Hearing that Bill Clinton was in town, Behrokh Flores booked it to Balboa Park, carrying the former president’s heavy 1,000-page biography, “My Life.”
Flores was first in line outside the Balboa Park Club at 3:45 a.m. — two hours before anyone else.
A devoted “Ready for Hillary” disciple? A dedicated Democrat set to campaign for the front-runner?
Actually, Flores was there “for the history. He was our former president.”
The 52-year-old wife of Miramar Marine Master Sgt. Jose Flores wanted to “put politics aside,” savor the moment — and perhaps get an autograph on the book lent by her son, a student at UC San Diego. (She did.

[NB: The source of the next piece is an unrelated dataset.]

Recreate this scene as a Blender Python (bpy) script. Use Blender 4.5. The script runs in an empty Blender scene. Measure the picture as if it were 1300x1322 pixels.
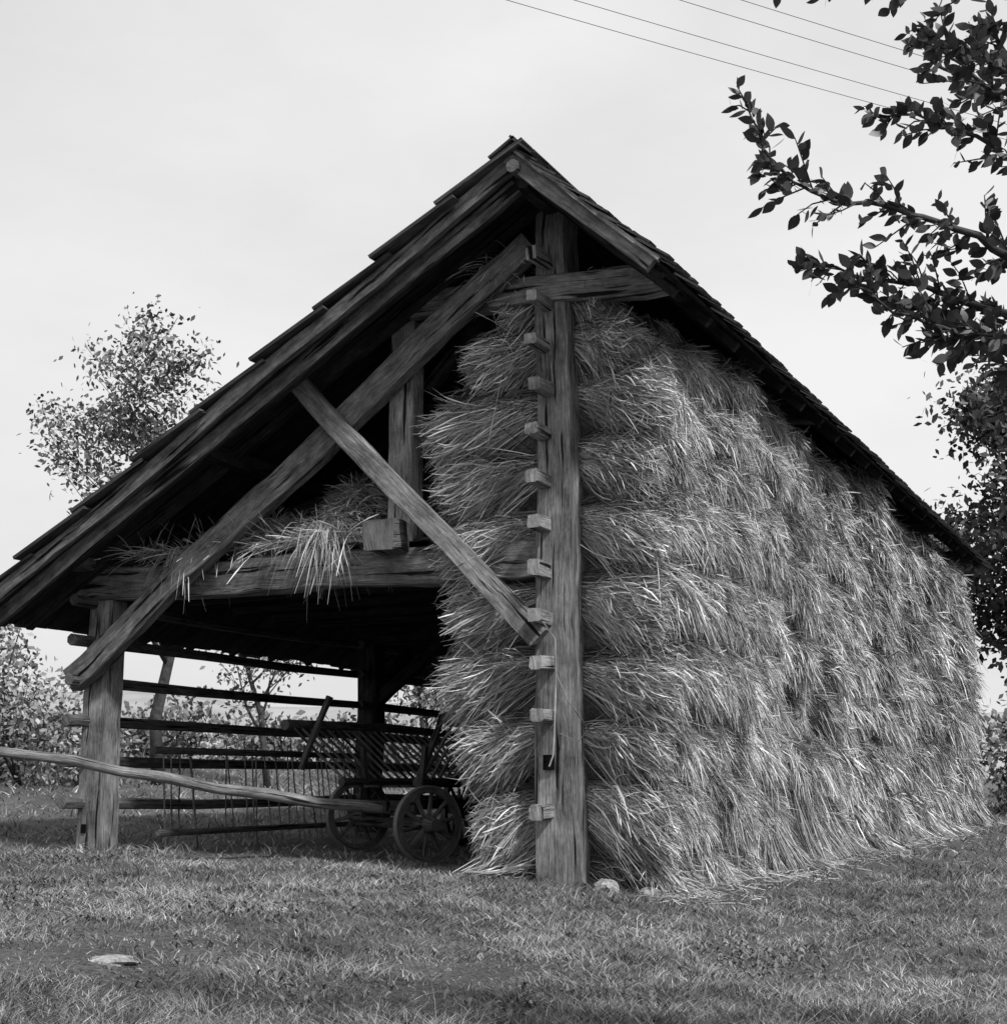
import bpy, math, random
import numpy as np
from mathutils import Vector
random.seed(5); rng=np.random.default_rng(7)
scene=bpy.context.scene
# ------------------------------------------------------------------ site frame
CAM=(5.875,-13.444,0.95); YAW=math.radians(25.93)
Fx,Fy=-math.sin(YAW),math.cos(YAW); Rx,Ry=math.cos(YAW),math.sin(YAW)
def site(r,f,z=None):
    x=CAM[0]+f*Fx+r*Rx; y=CAM[1]+f*Fy+r*Ry
    if z is None: z=float(gh(x,y))
    return (x,y,z)
# ------------------------------------------------------------------ noise
_T=rng.random((256,256))
def vn(x,y,s=0):
    x=np.asarray(x,float)+s*17.31; y=np.asarray(y,float)+s*7.77
    xi=np.floor(x).astype(int); yi=np.floor(y).astype(int)
    fx=x-xi; fy=y-yi; fx=fx*fx*(3-2*fx); fy=fy*fy*(3-2*fy)
    a=_T[xi%256,yi%256]; b=_T[(xi+1)%256,yi%256]; c=_T[xi%256,(yi+1)%256]; d=_T[(xi+1)%256,(yi+1)%256]
    return (a*(1-fx)+b*fx)*(1-fy)+(c*(1-fx)+d*fx)*fy
def fbm(x,y,s=0):
    return (vn(x,y,s)-.5)+.5*(vn(np.asarray(x)*2.1,np.asarray(y)*2.1,s+3)-.5)+.25*(vn(np.asarray(x)*4.3,np.asarray(y)*4.3,s+5)-.5)
def gh(x,y):
    x=np.asarray(x,float); y=np.asarray(y,float)
    z=0.025*np.clip(-x,0,7)+0.085*np.clip(-x-7,0,14)
    z=z-0.1*np.clip(x,0,1.5)-0.02*np.clip(x-1.5,0,6)
    z=z+0.010*np.clip(y,0,22)
    d=np.sqrt(x*x+y*y)
    z=z+0.08*fbm(x*.6,y*.6,1)*np.clip((d-1)/3,0,1)+0.25*fbm(x*.08,y*.08,2)*np.clip((d-18)/30,0,1)
    return z
# ------------------------------------------------------------------ materials
def newmat(n):
    m=bpy.data.materials.new(n); m.use_nodes=True
    nt=m.node_tree; nt.nodes.clear()
    o=nt.nodes.new('ShaderNodeOutputMaterial'); b=nt.nodes.new('ShaderNodeBsdfPrincipled')
    nt.links.new(b.outputs[0],o.inputs[0]); b.inputs['Specular IOR Level'].default_value=.25
    return m,nt,b
def g(v): return (v,v,v,1)
def ramp(nt,src,stops):
    r=nt.nodes.new('ShaderNodeValToRGB'); nt.links.new(src,r.inputs[0])
    e=r.color_ramp.elements
    while len(e)<len(stops): e.new(.5)
    for i,(p,v) in enumerate(stops): e[i].position=p; e[i].color=g(v)
    return r.outputs[0]
def noise(nt,vec,scale,detail=5,rough=.6):
    n=nt.nodes.new('ShaderNodeTexNoise'); n.inputs['Scale'].default_value=scale
    n.inputs['Detail'].default_value=detail; n.inputs['Roughness'].default_value=rough
    if vec is not None: nt.links.new(vec,n.inputs['Vector'])
    return n.outputs[0]
def mul(nt,a,b):
    m=nt.nodes.new('ShaderNodeMath'); m.operation='MULTIPLY'
    for i,s in enumerate((a,b)):
        if isinstance(s,(int,float)): m.inputs[i].default_value=s
        else: nt.links.new(s,m.inputs[i])
    return m.outputs[0]
def attr(nt,n='shade'):
    a=nt.nodes.new('ShaderNodeAttribute'); a.attribute_name=n; return a.outputs['Fac']
def wood_mat(name,lo,hi,rough=.9):
    m,nt,b=newmat(name)
    uv=nt.nodes.new('ShaderNodeUVMap'); uv.uv_map='UVMap'
    def mp(sx,sy):
        q=nt.nodes.new('ShaderNodeMapping'); q.inputs['Scale'].default_value=(sx,sy,1); nt.links.new(uv.outputs[0],q.inputs[0]); return q.outputs[0]
    grain=noise(nt,mp(3.2,70),1,8,.8)
    crack=noise(nt,mp(.5,17),1.6,4,.55)
    stain=noise(nt,mp(2.1,5.),1,6,.7)
    c=ramp(nt,grain,[(.3,lo),(.5,(lo+hi)/2.2),(.7,hi)])
    k=ramp(nt,crack,[(.37,.05),(.42,1.)])
    s=ramp(nt,stain,[(.32,.38),(.68,1.5)])
    col=mul(nt,mul(nt,mul(nt,c,k),s),attr(nt))
    nt.links.new(col,b.inputs['Base Color']); b.inputs['Roughness'].default_value=rough; b.inputs['Specular IOR Level'].default_value=.12
    bp=nt.nodes.new('ShaderNodeBump'); bp.inputs['Strength'].default_value=1.; bp.inputs['Distance'].default_value=.025
    nt.links.new(mul(nt,grain,k),bp.inputs['Height']); nt.links.new(bp.outputs[0],b.inputs['Normal'])
    return m
def shade_mat(name,v,rough=.7,trans=0,spec=.25):
    m,nt,b=newmat(name)
    if not trans and spec<=.25:
        d=nt.nodes.new('ShaderNodeBsdfDiffuse'); nt.links.new(mul(nt,attr(nt),v),d.inputs[0])
        o=[n for n in nt.nodes if n.type=='OUTPUT_MATERIAL'][0]; nt.links.new(d.outputs[0],o.inputs[0]); return m
    nt.links.new(mul(nt,attr(nt),v),b.inputs['Base Color'])
    b.inputs['Roughness'].default_value=rough; b.inputs['Specular IOR Level'].default_value=spec
    if trans:
        t=nt.nodes.new('ShaderNodeBsdfTranslucent'); nt.links.new(mul(nt,attr(nt),v),t.inputs[0])
        mx=nt.nodes.new('ShaderNodeMixShader'); mx.inputs[0].default_value=trans
        nt.links.new(b.outputs[0],mx.inputs[1]); nt.links.new(t.outputs[0],mx.inputs[2])
        o=[n for n in nt.nodes if n.type=='OUTPUT_MATERIAL'][0]; nt.links.new(mx.outputs[0],o.inputs[0])
    return m
M_WOOD=wood_mat('weathered_wood',.05,.42)
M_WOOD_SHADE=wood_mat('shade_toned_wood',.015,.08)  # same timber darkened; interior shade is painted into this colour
M_SHIN=wood_mat('roof_shingle',.04,.17)
M_IRON=shade_mat('iron',.06,.5,0,.5)
M_STALK=shade_mat('straw',.68)
def obj_noise_mat(name,stops,scale,bump=.5,dist=.03,fine=None):
    m,nt,b=newmat(name)
    tc=nt.nodes.new('ShaderNodeTexCoord')
    n=noise(nt,tc.outputs['Object'],scale,8,.65)
    c=ramp(nt,n,stops)
    if fine:
        n2=noise(nt,tc.outputs['Object'],fine,6,.75); c=mul(nt,c,ramp(nt,n2,[(.35,.3),(.65,1.5)]))
        n=n2
    nt.links.new(c,b.inputs['Base Color']); b.inputs['Roughness'].default_value=.95
    bp=nt.nodes.new('ShaderNodeBump'); bp.inputs['Strength'].default_value=bump; bp.inputs['Distance'].default_value=dist
    nt.links.new(n,bp.inputs['Height']); nt.links.new(bp.outputs[0],b.inputs['Normal'])
    return m
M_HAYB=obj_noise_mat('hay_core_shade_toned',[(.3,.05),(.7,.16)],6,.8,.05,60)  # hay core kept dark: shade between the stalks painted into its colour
M_GROUND=obj_noise_mat('meadow_ground',[(.3,.08),(.5,.12),(.7,.18)],.9,.9,.05,28)
M_GRASS=shade_mat('grass_blades',.31)
M_LEAF=shade_mat('leaf',.06,.45,.2,.45)
M_LEAF_T=shade_mat('leaf_tree',.11)
M_BARK=obj_noise_mat('bark',[(.3,.03),(.7,.10)],9,.8,.03)
M_HILL=obj_noise_mat('hill_haze_toned',[(.35,.24),(.65,.36)],.05,.2,.1)  # hills lightened; distance haze is painted into the colour
M_STONE=obj_noise_mat('stone',[(.3,.22),(.7,.4)],6,.6,.03,30)
# ------------------------------------------------------------------ mesh helpers
def empty(name,loc=(0,0,0)):
    e=bpy.data.objects.new(name,None); e.location=loc; scene.collection.objects.link(e); return e
def np_mesh(name,V,Q,mat,shade=None,parent=None,smooth=False):
    V=np.asarray(V,np.float32).reshape(-1,3); Q=np.asarray(Q,np.int32).reshape(-1,4)
    me=bpy.data.meshes.new(name); me.vertices.add(len(V)); me.vertices.foreach_set('co',V.ravel())
    me.loops.add(len(Q)*4); me.loops.foreach_set('vertex_index',Q.ravel())
    me.polygons.add(len(Q)); me.polygons.foreach_set('loop_start',np.arange(0,len(Q)*4,4,dtype=np.int32))
    me.polygons.foreach_set('loop_total',np.full(len(Q),4,np.int32))
    if smooth: me.polygons.foreach_set('use_smooth',np.ones(len(Q),bool))
    if shade is not None:
        a=me.attributes.new('shade','FLOAT','POINT'); a.data.foreach_set('value',np.asarray(shade,np.float32).ravel())
    me.update(calc_edges=True); me.materials.append(mat)
    o=bpy.data.objects.new(name,me); scene.collection.objects.link(o)
    if parent: o.parent=parent
    return o
def ribbons(P,W,side,shade):
    N,K,_=P.shape
    if side.ndim==2: side=side[:,None,:]
    o=side*W[...,None]
    V=np.stack([P-o,P+o],2).reshape(-1,3)
    base=(np.arange(N)*K*2)[:,None]; k=np.arange(K-1)[None,:]*2
    a=base+k
    Q=np.stack([a,a+1,a+3,a+2],-1).reshape(-1,4)
    return V,Q,np.repeat(shade,K*2)
def merge(parts):
    Vs,Qs,Ss=[],[],[]; off=0
    for V,Q,S in parts:
        Vs.append(V); Qs.append(Q+off); Ss.append(S); off+=len(V)
    return np.concatenate(Vs),np.concatenate(Qs),np.concatenate(Ss)
def norm(a): return a/np.maximum(np.linalg.norm(a,axis=-1,keepdims=True),1e-9)
def rside(T):
    return norm(np.cross(T,rng.normal(size=T.shape)))
class B:
    def __init__(s): s.V=[];s.F=[];s.UV=[];s.S=[]
    def ring_loft(s,rings,perim,lens,shade,capU=True):
        n=len(rings[0]); b=len(s.V); uo=random.random()*50; vo=random.random()*50
        for r in rings:
            s.V+= [tuple(p) for p in r]; s.S+=[shade]*n
        for i in range(len(rings)-1):
            for j in range(n):
                k=(j+1)%n
                s.F.append((b+i*n+j,b+i*n+k,b+(i+1)*n+k,b+(i+1)*n+j))
                v0=perim*j/n; v1=perim*(j+1)/n
                s.UV+=[(uo+lens[i],vo+v0),(uo+lens[i],vo+v1),(uo+lens[i+1],vo+v1),(uo+lens[i+1],vo+v0)]
        for ri,rev in ((0,True),(len(rings)-1,False)):
            idx=[b+ri*n+j for j in range(n)]
            if rev: idx=idx[::-1]
            s.F.append(tuple(idx))
            for j in range(n):
                a=2*math.pi*j/n; s.UV.append((uo+.1*math.cos(a),vo+.03*math.sin(a)))
    def beam(s,p0,p1,w,h,w1=None,h1=None,up=None,ch=.1,jit=.006,shade=None):
        p0=Vector(p0);p1=Vector(p1); d=(p1-p0); L=d.length; d.normalize()
        if up is None: up=Vector((0,1,0)) if abs(d.z)>.9 else Vector((0,0,1))
        up=Vector(up); sd=d.cross(up).normalized(); u2=sd.cross(d)
        w1=w1 or w; h1=h1 or h; n=max(2,int(L/.3)+1); shade=shade if shade else random.uniform(.75,1.15)
        rings=[];lens=[]; ph=random.random()*9
        for i in range(n+1):
            t=i/n; ww=w+(w1-w)*t; hh=h+(h1-h)*t; c=ch*min(ww,hh)
            q=p0.lerp(p1,t)
            if 0<i<n: q=q+sd*(math.sin(t*L*1.3+ph)*jit*1.5)+u2*(math.sin(t*L*1.7+ph*2)*jit*1.5)
            pts=[(ww/2,-hh/2+c),(ww/2,hh/2-c),(ww/2-c,hh/2),(-ww/2+c,hh/2),(-ww/2,hh/2-c),(-ww/2,-hh/2+c),(-ww/2+c,-hh/2),(ww/2-c,-hh/2)]
            rings.append([q+sd*(a+random.uniform(-jit,jit))+u2*(b2+random.uniform(-jit,jit)) for a,b2 in pts]); lens.append(t*L)
        s.ring_loft(rings,2*(w+h),lens,shade)
    def pole(s,pts,r,n=8,shade=None):
        pts=[Vector(p) for p in pts]; shade=shade if shade else random.uniform(.75,1.15)
        if isinstance(r,(int,float)): r=[r]*len(pts)
        rings=[];lens=[];L=0
        for i,p in enumerate(pts):
            d=(pts[min(i+1,len(pts)-1)]-pts[max(i-1,0)]).normalized()
            up=Vector((0,0,1)) if abs(d.z)<.9 else Vector((0,1,0))
            sd=d.cross(up).normalized();u2=sd.cross(d)
            if i: L+=(p-pts[i-1]).length
            rings.append([p+(sd*math.cos(2*math.pi*j/n)+u2*math.sin(2*math.pi*j/n))*r[i] for j in range(n)]);lens.append(L)
        s.ring_loft(rings,2*math.pi*max(r),lens,shade)
    def box(s,c,ax,ay,az,shade=None):
        c=Vector(c);ax=Vector(ax);ay=Vector(ay);az=Vector(az)
        s.ring_loft([[c-ax+ay*i+az*j for i,j in((1,-1),(1,1),(-1,1),(-1,-1))],[c+ax+ay*i+az*j for i,j in((1,-1),(1,1),(-1,1),(-1,-1))]],
            4*(ay.length+az.length),[0,ax.length*2],shade if shade else random.uniform(.7,1.2))
    def build(s,name,mat,parent=None,smooth=False):
        me=bpy.data.meshes.new(name); me.from_pydata(s.V,[],s.F)
        uv=me.uv_layers.new(name='UVMap'); uv.data.foreach_set('uv',np.array(s.UV,np.float32).ravel())
        a=me.attributes.new('shade','FLOAT','POINT'); a.data.foreach_set('value',np.array(s.S,np.float32))
        me.materials.append(mat)
        if smooth: me.polygons.foreach_set('use_smooth',[True]*len(me.polygons))
        o=bpy.data.objects.new(name,me); scene.collection.objects.link(o)
        if parent: o.parent=parent
        return o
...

An aide took the tome to Clinton and returned it, signed.)
The 42nd president didn’t disappoint about 350 others either, speaking for 42 minutes on his wife’s “best ideas” for America and then hanging around to shake hands with fans for 14 minutes before waving goodbye and disappearing behind a black curtain in the 101-year-old building.
Pacing with a microphone on a confined stage, Clinton covered a lot of ground of his wife’s policy proposals — debt-free college for students in public and private schools alike, a 15 percent tax credit for companies giving employees a share of profits, and a renewed push for Ted Kennedy-style immigration reform.

Clinton spoke amid Secret Service and San Diego police protection — but with light security (no bag checks or metal detectors).
Judy Ki of Poway, active in Asian-American groups, helped introduce Clinton three days after she was elected a potential delegate to the Democratic National Convention.
“We are so close to nominating the first woman president,” Ki said to cheers, with California playing a “major role in putting her over the top.”
Ki concluded: “Send her to the convention with a YUUUGE mandate.” Then said “sorry” about using a Trumpism. “I can’t wait till the day when you say ‘President Clinton’ and I’ll say: ‘Which one?’”
Televised live on local TV, Clinton’s appearance came on the first day when Trump was assured of being the GOP nominee (with John Kasich dropping out just before he spoke).
Clinton never uttered “Donald Trump” in his otherwise all-encompassing remarks. But he alluded to the crazy character of the campaign by saying: “You couldn’t make some of this stuff up.”
When things get out of hand economically, he said, “people get scared and they look for automatic, simple answers.”
He said the trick “is how do you maximize the promise and minimize the pain?” He said Hillary (with wonkish plans he summarized for a long stretch) could handle what the world threw at America financially — including Mexico’s “upheaval” and the breakup of the Eurozone.
To illustrate his hope for America’s scientific prowess leading an economic boom, he told of a visit Tuesday to an eastern Kentucky college where nano-satellites were being made for deployment on the International Space Station. He said he was nervous handling something worth $1 million.
Nobody heckled Clinton inside, but he had to answer one woman who called out her wish that he run for president.
“That’s not constitutional,” he said. “That’s not happening.”
But after saying, “I’ll be 70 my next birthday (Aug. 19). I still feel young,” a woman in the SRO crowd shouted: “You look great!”
The quadruple heart-bypass survivor (now a vegetarian) joked that he usually gets: “You look good for a man your age.”
A half-hour into his talk, he said: “I’m almost done with this laundry list” of topics for a crowd occupying the 13,000-square-foot, wooden-floor ballroom (about a quarter of which wasn’t used.)
He concluded that “California has been great to our family — and pretty good for you” during his eight years as president (1993-2001).
Clinton noted the presence of several high-ranking Democrats. In the room were longtime ally and former Congress member Lynn Schenk, state Sen. Marty Block, county party chairwoman Francine Busby, Chula Vista Mayor Mary Salas and U.S. Rep. Juan Vargas (whom he didn’t name).
Also taking in the scene was city attorney candidate Gil Cabrera, who told Times of San Diego that a Bill Clinton campaign event in 1992 was the first political rally he attended — as a sophomore at California State University at Fullerton.

A group of about 15 Bernie Sanders backers displayed signs and banners outside the club — and several reprised the “We’re on a Journey for Bernie” song — but a police officer said their presence posed no problem.
After speaking, Clinton’s convoy made its way through the parking lot outside the San Diego Hall of Champions and out of the park via Presidents Way.
Greeting Clinton was a “TRUMP” sign mounted on Sean Colgan’s parked motorcycle. A 60-year-old Oceanside resident, he had come to show “Slick Willie” a “little love for Donald.”
Fran Grady Gilhooly, at the park to meet a “young scientist,” spotted Colgan and came to share her support for Trump — and tell a story about the Clintons in the White House.
A security aide on Air Force One told her that the Clintons “were ugly and nasty to their staff,” she said.
Gilhooly, 70, who recently moved to Mission Valley from Florida, said her Navy commander dad told his seven children to learn facts for themselves and ask: What’s your source?
Colgan, standing beside his bike, said: “I get a lot more thumbs up than flipped off.”